D'autant que l'impact sur le dérèglement climatique de l'avion ne se limite pas aux émissions de CO2. En effet, il faut aussi considérer les effets "non CO2", à savoir notamment les nuisances sonores que provoquent de tels événements.
Vers un forum de la transition écologique ?
Les futures éditions de ce meeting aérien seront-elles converties en forum où pédagogie et sensibilisation à l'empreinte carbone règneraient ? C'est en tout cas ce à quoi aspire Thomas Karmann, co-président du Groupe des élus écologistes de Toulouse et Métropole, qui souhaiterait participer à l'élaboration d'un tel projet.
Thomas Karmann ainsi que son groupe s'interrogent également sur la méthode de financement de cet événement établie par la Métropole.
Dépenser 40 000 euros en échange de 30 places VIP à priori destinées aux élus, ce n'est pas pour nous une bonne gestion de l'argent public, quand en parallèle les subventions pour les associations dans le cadre du Plan de prévention des déchets ont baissé 30 000 euros. C'est incompréhensible, c'est du gaspillage.
Thomas Karmann, co-président du Groupe des élus écologistes de Toulouse et Métropole
Un sentiment partagé par Maxime Le Texier, co-président du Groupe Alternative Municipaliste Citoyenne : "Ce salon aérien est un rendez-vous historique de passionnés. Il n'empêche pas de questionner deux éléments en pleine semaine européenne du développement durable : la place de l'avion dans une société durable et l'orientation des subventions publiques".
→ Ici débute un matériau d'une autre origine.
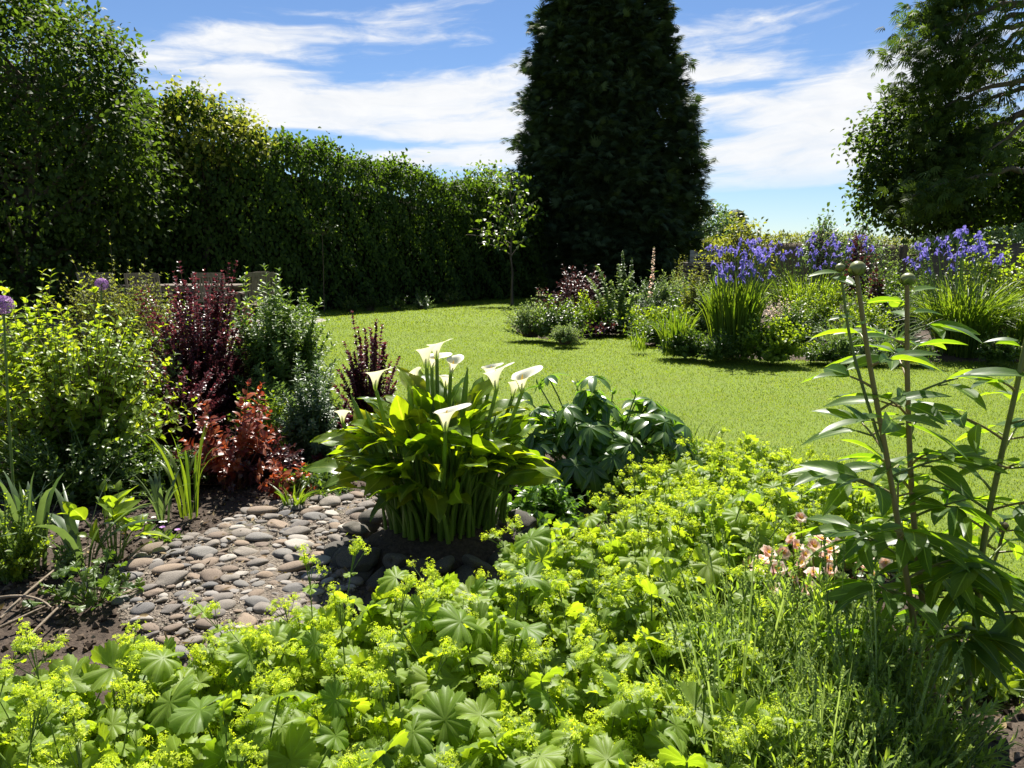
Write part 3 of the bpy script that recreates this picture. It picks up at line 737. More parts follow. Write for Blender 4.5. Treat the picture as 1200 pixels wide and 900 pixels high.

Dans son rapport, évoqué plus haut, la Chaire Pégase estime : "Particulièrement vulnérables et dépendants des subventions publiques et privées, les meetings aériens sont de plus en plus menacés par les collectivités locales et les problématiques environnementales. Sans réelle prise de conscience de la gravité de la situation, de nombreux meetings aériens pourraient être amenés à disparaître, ne laissant de la place qu’à quelques meetings ayant évolué pour prendre en compte ces problématiques nouvelles." Il n'est pas certain que tous les organisateurs du meeting aérien des Etoiles et des ailes aient pris en compte l'avertissement.